**WHAT IS NEEDED:** Everything from the first line of the data through the line with "return V((0, 6.5, 0))" is to be echoed exactly, minus the pictures.
— Start of DATA LINES —
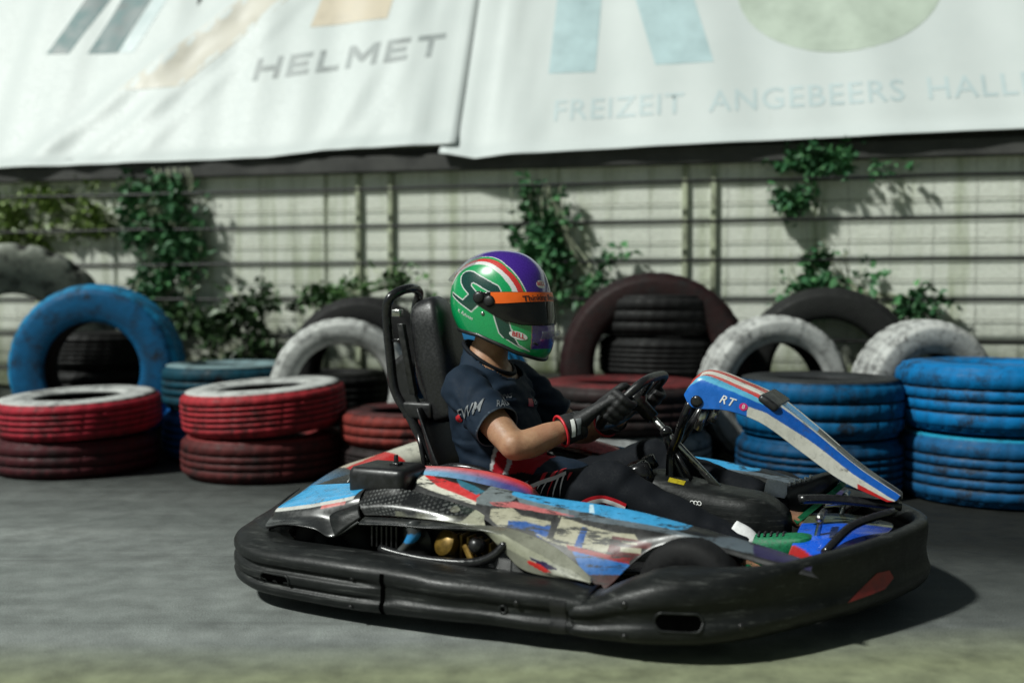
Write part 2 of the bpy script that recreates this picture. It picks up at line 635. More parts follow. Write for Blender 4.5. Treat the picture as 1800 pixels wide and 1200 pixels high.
# ------------------------------------------------------------------ barrier frame: wall, fence, banners
WA = -math.atan(0.2166)
def wall_pt(s, n, z=0.0):
    """s along the barrier, n towards the track, from the point straight ahead of the origin"""
    e = V((math.cos(WA), math.sin(WA), 0))
    q = V((math.sin(WA), -math.cos(WA), 0))
    return V((0, 6.5, 0)) + e * s + q * n + V((0, 0, z))

# concrete wall with panel joints and coping
w = MB()
x = -9.0
k = 0
while x < 8.0:
    wd = 1.55
    w.box((x + 0.008, 0, -0.05), (x + wd - 0.008, 0.16, 1.92), 0.012)
    x += wd
w.box((-9, 0.02, -0.05), (8.3, 0.14, 1.90))
wall = w.build("concrete_wall", M['wall'], smooth=False)
wall.location = wall_pt(0, 0)
wall.rotation_euler = (0, 0, WA)
tag(wall, "pale mossy concrete wall behind the tyre barrier, below the white banners", "wall")

# mesh fence fixed on the wall
def bar(mb, a, b, r, seg=6):
    mb.tube([a, b], r, seg)
mf = thing("mesh_fence", "fine weathered wire mesh fence with thin posts standing right against the concrete wall", "fence", wall_pt(0, 0.014), WA)
m = MB()
zz = 0.297
while zz < 1.70:
    bar(m, (-8.5, 0, zz), (8.2, 0, zz), 0.0022, 5)
    zz += 0.117
xx = -8.5
while xx < 8.2:
    bar(m, (xx, 0.004, 0.3), (xx, 0.004, 1.70), 0.0010, 5)
    xx += 0.234
m.build("wire_mesh", M['mesh_metal'], mf)
for sx in (-5.6, -3.4, -1.02, -0.80, 1.08, 1.25, 3.3, 5.5):
    p = MB()
    p.box((sx - 0.016, -0.018, 0), (sx + 0.016, 0.012, 1.695), 0.004)
    p.build("post", M['post'], mf, smooth=False)

# cable fence in front
cf = thing("cable_fence", "row of taut dark horizontal cables stretched on slim posts above the tyres", "fence", wall_pt(0, 0.14), WA)
for z in (1.589, 1.351, 1.117, 0.887, 0.646, 0.41):
    m = MB()
    pts = []
    for i in range(41):
        t = -8.5 + 17 * i / 40
        pts.append((t, 0, z - 0.006 * abs(math.sin(i * 0.9 + z * 7))))
    m.tube(pts, 0.0092, 6)
    m.build("cable", M['fence_metal'], cf)
for sx in (-6.0, 4.4):
    p = MB()
    p.tube([(sx, 0.025, 0), (sx, 0.025, 1.66)], 0.022, 10)
    p.build("post", M['fence_metal'], cf)

# beam above the wall, carrying the banners
bm_ = thing("banner_beam", "dark grimy steel beam running along the foot of the white banners", "beam", wall_pt(0, 0.035), WA)
m = MB()
m.box((-8.8, -0.05, 1.70), (8.3, 0.05, 1.80), 0.006)
m.build("box_beam", M['beam'], bm_, smooth=False)
m = MB()
m.box((-8.8, -0.02, 1.806), (8.3, 0.05, 1.85), 0.004)
m.build("top_rail", M['fence_metal'], bm_, smooth=False)
for sx in (-7.5, -5.0, -2.5, 0.05, 2.6, 5.1):
    m = MB()
    m.tube([(sx, 0.10, 1.70), (sx, 1.05, 3.9)], 0.03, 8)
    m.build("stay", M['fence_metal'], bm_)

# banners: vinyl sheets leaning back from the beam, with folds
LEAN = 0.55
def banner_pt(s, h, folds):
    """h height above the hem; sheet leans away from the track"""
    n = 0.075 - h * LEAN
    d = 0.0
    for fn in folds:
        d += fn(s, h)
    hem = 0.035 * math.exp(-(h / 0.055) ** 2)
    return V((s, -(n + d + hem) + 0.0, h))

def fold(s0, h0, slope, width, amp, fade=99):
    def f(s, h):
        c = (s - s0) - (h - h0) * slope
        return 0.62 * amp * math.exp(-(c / (width * 1.25)) ** 2) * math.exp(-max(0, (h - h0)) / fade)
    return f

def make_banner(name, label, s0, s1, zfun, folds, top=1.75):
    root = thing(name, label, "banner", wall_pt(0, 0.0, 0), WA, "white printed banners")
    m = MB()
    nu, nv = 150, 80
    vs = []
    for i in range(nu + 1):
        s = s0 + (s1 - s0) * i / nu
        for j in range(nv + 1):
            h = top * (j / nv) ** 1.25
            p = banner_pt(s, h, folds)
            p.z += zfun(s)
            vs.append(p)
    m.add(vs, [(i * (nv + 1) + j, (i + 1) * (nv + 1) + j, (i + 1) * (nv + 1) + j + 1, i * (nv + 1) + j + 1) for i in range(nu) for j in range(nv)])
    sheet = m.build("sheet", M['banner'], root, thick=0.003)
    return root, sheet

def fz_left(s):
    return lerp_list([(-9, 1.775), (-3.5, 1.795), (-1.6, 1.81), (-1.2, 1.845), (-0.35, 1.86)], s)
def fz_right(s):
    return lerp_list([(-0.42, 1.80), (-0.2, 1.755), (0.0, 1.775), (0.9, 1.80), (3.0, 1.835), (9, 1.88)], s)
ripple = lambda a, wl, ph: (lambda s, h: a * math.sin(2 * PI * (s / wl) + ph + 1.3 * h))
bl_root, bl_sheet = make_banner("banner", "white banner at left with dark HELMET lettering and tan slash print", -8.6, -0.34, fz_left,
    [fold(-3.3, 0.15, 1.05, 0.10, 0.05), fold(-3.0, 0.0, 1.0, 0.07, 0.03), fold(-2.6, 0.05, 0.8, 0.05, 0.02), fold(-1.25, 0.02, 0.45, 0.06, 0.035, 0.7), fold(-1.0, 0.02, 0.4, 0.04, 0.022, 0.6), fold(-0.62, 0.0, 0.05, 0.04, 0.02), ripple(0.010, 0.9, 0.3), ripple(0.006, 0.37, 1.0)])
br_root, br_sheet = make_banner("banner", "white banner at right with pale cyan bars, green disc and faint cyan lettering", -0.44, 8.4, fz_right,
    [lambda s, h: 0.032, fold(-0.28, 0.0, 0.02, 0.05, 0.03), fold(-0.15, 0.0, 0.05, 0.05, 0.028), fold(-0.02, 0.0, 0.12, 0.05, 0.025, 0.8), fold(0.08, 0.0, 0.25, 0.05, 0.025, 0.5), ripple(0.009, 1.1, 0.9), ripple(0.005, 0.45, 2.0)])
BN = V((0, -math.cos(math.atan(LEAN)), math.sin(math.atan(LEAN))))

# ------------------------------------------------------------------ camera, light, world
cam = bpy.data.objects.new("camera", bpy.data.cameras.new("camera"))
COL.objects.link(cam)
cam.location = (0, 0, 0.88)
cam.rotation_euler = (R(90) - math.atan(73 / 1800.0), 0, 0)
cam.data.sensor_width = 36
cam.data.lens = 36
cam.data.clip_end = 500
cam.data.dof.use_dof = True
cam.data.dof.focus_distance = 3.2
cam.data.dof.aperture_fstop = 1.15
sc.camera = cam

SUN = V((-0.80, -0.45, 1.0)).normalized()
sl = bpy.data.lights.new("sun", 'SUN')
sl.energy = 4.3
sl.angle = R(4.0)
sl.color = (0.97, 1.0, 0.945)
so = bpy.data.objects.new("sun", sl)
COL.objects.link(so)
so.rotation_euler = (-SUN).to_track_quat('-Z', 'Y').to_euler()
so.location = (-3, -2, 6)
world = bpy.data.worlds.new("World")
sc.world = world
world.use_nodes = True
wt = world.node_tree
bg = wt.nodes['Background']
sky = wt.nodes.new('ShaderNodeTexSky')
sky.sky_type = 'NISHITA'
sky.sun_disc = False
sky.sun_elevation = math.asin(SUN.z)
sky.sun_rotation = math.atan2(SUN.x, SUN.y)
hs = wt.nodes.new('ShaderNodeHueSaturation')
hs.inputs['Saturation'].default_value = 0.45
wt.links.new(sky.outputs[0], hs.inputs['Color'])
tn = wt.nodes.new('ShaderNodeMix')
tn.data_type = 'RGBA'
tn.blend_type = 'MULTIPLY'
tn.inputs[0].default_value = 1.0
tn.inputs[7].default_value = (0.86, 1.0, 0.90, 1)
wt.links.new(hs.outputs[0], tn.inputs[6])
wt.links.new(tn.outputs[2], bg.inputs['Color'])
bg.inputs['Strength'].default_value = 0.030
sc.view_settings.view_transform = 'Standard'
sc.view_settings.look = 'None'
sc.view_settings.exposure = 0

# ------------------------------------------------------------------ banner prints
def banner_print(name, root, sheet, mat, P=None, cell=0.12, text=None, size=0.2, at=(0, 0), bold=0.0, rot=0.0, spacing=1.0, sx=1.0, lift=0.002, label=None):
    off = OFF.get(root.name, V((0, 0, 0)))
    if text:
        vf = text_mesh(text, size, bold=bold, spacing=spacing)
        c, s_ = math.cos(rot), math.sin(rot)
        vf = ([((x * c * sx - y * s_), (x * s_ * sx + y * c)) for x, y in vf[0]], vf[1])
        o = (at[0], -1.0, at[1])
    else:
        vf = poly_mesh(P, cell)
        o = (0, -1.0, 0)
    up = V((0, 0, 1))
    d = decal(name, sheet, mat, o, (1, 0, 0), up, vf, lift=lift, reach=1.6)
    if d and label: d['label'] = label
    return d

# left banner prints (coordinates: along the barrier, height)
banner_print("print", bl_root, bl_sheet, M['print_teal'], [(-3.62, 2.70), (-3.43, 2.69), (-3.20, 3.3), (-3.42, 3.3)])
banner_print("print", bl_root, bl_sheet, M['print_teal'], [(-3.28, 2.685), (-3.03, 2.675), (-2.84, 3.3), (-3.12, 3.3)])
banner_print("print", bl_root, bl_sheet, M['print_pale'], [(-3.02, 2.675), (-2.90, 2.67), (-2.70, 3.3), (-2.83, 3.3)])
banner_print("print", bl_root, bl_sheet, M['print_tan'], [(-2.90, 2.36), (-2.42, 2.37), (-1.6, 3.2), (-2.0, 3.2)])
banner_print("print", bl_root, bl_sheet, M['print_orange'], [(-1.55, 2.79), (-0.98, 2.82), (-0.95, 3.1), (-1.5, 3.1)])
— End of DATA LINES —
**TASK OUTPUT:**
Write part 2 of the bpy script that recreates this picture. It picks up at line 635. More parts follow. Write for Blender 4.5. Treat the picture as 1800 pixels wide and 1200 pixels high.
# ------------------------------------------------------------------ barrier frame: wall, fence, banners
WA = -math.atan(0.2166)
def wall_pt(s, n, z=0.0):
    """s along the barrier, n towards the track, from the point straight ahead of the origin"""
    e = V((math.cos(WA), math.sin(WA), 0))
    q = V((math.sin(WA), -math.cos(WA), 0))
    return V((0, 6.5, 0)) + e * s + q * n + V((0, 0, z))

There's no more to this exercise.